Date(s): April 27, 2023, 2-3pm Eastern
Location: Virtual

Speaker: Dr. Dara Goldberg (USGS)

Following an earthquake of interest, deciphering the spatiotemporal details of the rupture help to inform shaking predictions, loss estimates, and damage assessments. Shaking is related to a location’s distance from slip asperities; however, rupture directivity can result in variable shaking and damage at different azimuths, despite similar distances from the rupture. The U.S. Geological Survey National Earthquake Information Center (NEIC) produces a slip model (known as a finite fault model, FFM) within hours of a significant earthquake. In the past, these models have been produced with broadband teleseismic data, for which it is generally feasible to model earthquakes of magnitude 7 and larger globally.

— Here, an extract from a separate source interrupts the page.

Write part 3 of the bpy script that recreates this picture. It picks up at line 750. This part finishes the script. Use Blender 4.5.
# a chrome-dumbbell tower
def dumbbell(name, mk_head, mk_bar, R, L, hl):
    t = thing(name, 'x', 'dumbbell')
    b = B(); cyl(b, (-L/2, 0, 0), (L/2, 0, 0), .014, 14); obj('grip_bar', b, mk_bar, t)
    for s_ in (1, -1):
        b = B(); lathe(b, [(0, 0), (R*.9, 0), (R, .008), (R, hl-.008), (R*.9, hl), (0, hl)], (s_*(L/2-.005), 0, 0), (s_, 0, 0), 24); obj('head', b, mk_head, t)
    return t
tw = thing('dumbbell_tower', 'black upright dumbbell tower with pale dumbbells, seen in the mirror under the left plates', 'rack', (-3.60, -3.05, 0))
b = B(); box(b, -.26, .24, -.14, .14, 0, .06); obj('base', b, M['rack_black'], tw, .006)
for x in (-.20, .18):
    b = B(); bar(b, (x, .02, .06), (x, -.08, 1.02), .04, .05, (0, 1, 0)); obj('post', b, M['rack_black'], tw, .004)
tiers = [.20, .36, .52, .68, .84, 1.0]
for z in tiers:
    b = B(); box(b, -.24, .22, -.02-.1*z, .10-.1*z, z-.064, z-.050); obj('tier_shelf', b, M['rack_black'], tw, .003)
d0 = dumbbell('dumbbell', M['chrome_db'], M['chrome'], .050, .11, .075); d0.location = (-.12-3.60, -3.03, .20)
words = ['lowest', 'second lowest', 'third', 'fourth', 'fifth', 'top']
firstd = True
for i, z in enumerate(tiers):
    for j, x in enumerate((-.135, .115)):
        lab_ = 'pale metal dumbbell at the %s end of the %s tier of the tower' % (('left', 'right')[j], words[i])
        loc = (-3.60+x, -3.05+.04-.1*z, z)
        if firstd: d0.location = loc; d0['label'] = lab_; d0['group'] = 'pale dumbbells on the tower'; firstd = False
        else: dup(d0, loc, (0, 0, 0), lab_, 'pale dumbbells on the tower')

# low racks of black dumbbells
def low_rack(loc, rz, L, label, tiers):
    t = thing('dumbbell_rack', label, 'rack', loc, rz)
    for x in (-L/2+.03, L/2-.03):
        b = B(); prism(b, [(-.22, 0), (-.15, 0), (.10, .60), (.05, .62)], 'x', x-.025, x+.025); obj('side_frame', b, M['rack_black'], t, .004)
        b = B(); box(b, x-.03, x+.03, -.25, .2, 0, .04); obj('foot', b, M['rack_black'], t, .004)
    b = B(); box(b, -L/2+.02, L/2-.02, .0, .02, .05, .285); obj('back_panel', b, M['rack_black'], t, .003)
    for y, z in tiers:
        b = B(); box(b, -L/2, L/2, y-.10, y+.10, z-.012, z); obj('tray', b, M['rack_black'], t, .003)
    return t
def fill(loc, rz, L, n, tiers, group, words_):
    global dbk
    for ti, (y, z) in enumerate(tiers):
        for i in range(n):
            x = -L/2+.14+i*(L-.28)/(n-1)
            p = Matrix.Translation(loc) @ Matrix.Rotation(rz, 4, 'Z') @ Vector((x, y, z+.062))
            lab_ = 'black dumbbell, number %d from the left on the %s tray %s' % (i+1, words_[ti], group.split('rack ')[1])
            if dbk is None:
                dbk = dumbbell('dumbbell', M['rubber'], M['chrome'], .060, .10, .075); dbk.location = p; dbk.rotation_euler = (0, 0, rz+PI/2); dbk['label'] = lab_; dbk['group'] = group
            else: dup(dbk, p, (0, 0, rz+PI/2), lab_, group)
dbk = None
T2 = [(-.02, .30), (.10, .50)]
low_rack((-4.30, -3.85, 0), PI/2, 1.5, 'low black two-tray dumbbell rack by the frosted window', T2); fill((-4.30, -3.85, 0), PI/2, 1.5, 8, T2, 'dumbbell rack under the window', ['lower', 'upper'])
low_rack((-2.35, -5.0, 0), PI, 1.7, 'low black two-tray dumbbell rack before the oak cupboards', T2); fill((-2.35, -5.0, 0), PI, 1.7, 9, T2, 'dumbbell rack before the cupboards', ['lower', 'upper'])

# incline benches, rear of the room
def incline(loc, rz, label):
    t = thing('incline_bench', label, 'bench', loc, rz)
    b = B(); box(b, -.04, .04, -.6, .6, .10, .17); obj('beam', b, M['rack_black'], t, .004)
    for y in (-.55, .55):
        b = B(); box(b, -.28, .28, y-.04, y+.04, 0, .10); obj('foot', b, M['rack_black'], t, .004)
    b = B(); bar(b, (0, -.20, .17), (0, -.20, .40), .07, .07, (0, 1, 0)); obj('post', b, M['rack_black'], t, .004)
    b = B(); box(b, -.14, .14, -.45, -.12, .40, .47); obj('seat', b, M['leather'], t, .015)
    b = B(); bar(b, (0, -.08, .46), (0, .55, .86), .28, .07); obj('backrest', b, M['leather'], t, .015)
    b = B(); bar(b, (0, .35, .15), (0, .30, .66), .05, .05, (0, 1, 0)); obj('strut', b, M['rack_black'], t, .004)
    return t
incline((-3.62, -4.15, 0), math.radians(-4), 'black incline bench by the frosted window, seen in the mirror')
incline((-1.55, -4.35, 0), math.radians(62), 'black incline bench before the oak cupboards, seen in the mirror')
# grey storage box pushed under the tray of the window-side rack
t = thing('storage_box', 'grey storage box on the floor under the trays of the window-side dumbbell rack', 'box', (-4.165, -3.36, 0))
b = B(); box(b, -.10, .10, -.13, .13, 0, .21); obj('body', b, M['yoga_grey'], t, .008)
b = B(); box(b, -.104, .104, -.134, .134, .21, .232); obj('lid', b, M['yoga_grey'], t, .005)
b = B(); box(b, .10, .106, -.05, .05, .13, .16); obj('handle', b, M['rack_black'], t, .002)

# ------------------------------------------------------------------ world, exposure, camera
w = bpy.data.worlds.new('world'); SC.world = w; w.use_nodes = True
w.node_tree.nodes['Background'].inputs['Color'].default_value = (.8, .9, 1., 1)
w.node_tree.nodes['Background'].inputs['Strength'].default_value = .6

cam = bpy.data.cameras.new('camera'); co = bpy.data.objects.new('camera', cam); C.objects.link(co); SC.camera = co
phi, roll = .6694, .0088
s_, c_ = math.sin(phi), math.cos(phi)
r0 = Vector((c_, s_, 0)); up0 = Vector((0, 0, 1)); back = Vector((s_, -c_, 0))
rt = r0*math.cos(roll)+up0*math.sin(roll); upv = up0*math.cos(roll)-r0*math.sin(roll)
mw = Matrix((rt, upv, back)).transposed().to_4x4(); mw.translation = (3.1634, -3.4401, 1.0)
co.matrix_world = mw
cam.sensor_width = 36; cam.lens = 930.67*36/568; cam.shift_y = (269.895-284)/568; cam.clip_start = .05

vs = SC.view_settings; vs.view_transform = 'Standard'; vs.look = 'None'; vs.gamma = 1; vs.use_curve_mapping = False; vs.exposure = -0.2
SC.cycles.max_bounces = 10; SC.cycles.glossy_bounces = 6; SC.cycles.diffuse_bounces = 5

Peer-reviewed research products have demonstrated that incorporating regional-distance seismic and geodetic observations, where available, can improve model quality and the accuracy of downstream impact products. In addition, these high-quality research products contribute to general knowledge of the earthquake rupture process, including magnitude-dependent qualities of rupture (i.e., earthquake scaling laws) and specific attributes of well-instrumented fault systems (e.g., rupture propagation speeds). In this talk, I will demonstrate recent updates to NEIC operations that move us toward producing these joint regional/teleseismic seismo-geodetic FFMs in a response time frame (hours). Including regional seismic and geodetic datasets enhances our ability to model smaller magnitude earthquakes than NEIC previously considered for rapid slip characterization and improves model resolution for earthquakes of any size. I will highlight recent results from the 2023 Kahramanmaraş, Türkiye, Earthquake Sequence. The integration of local seismic and geodetic observations, available in the days following the earthquakes, helped to clarify both the lateral- and depth-extent of slip, and confirms the benefit of local observations in NEIC response models.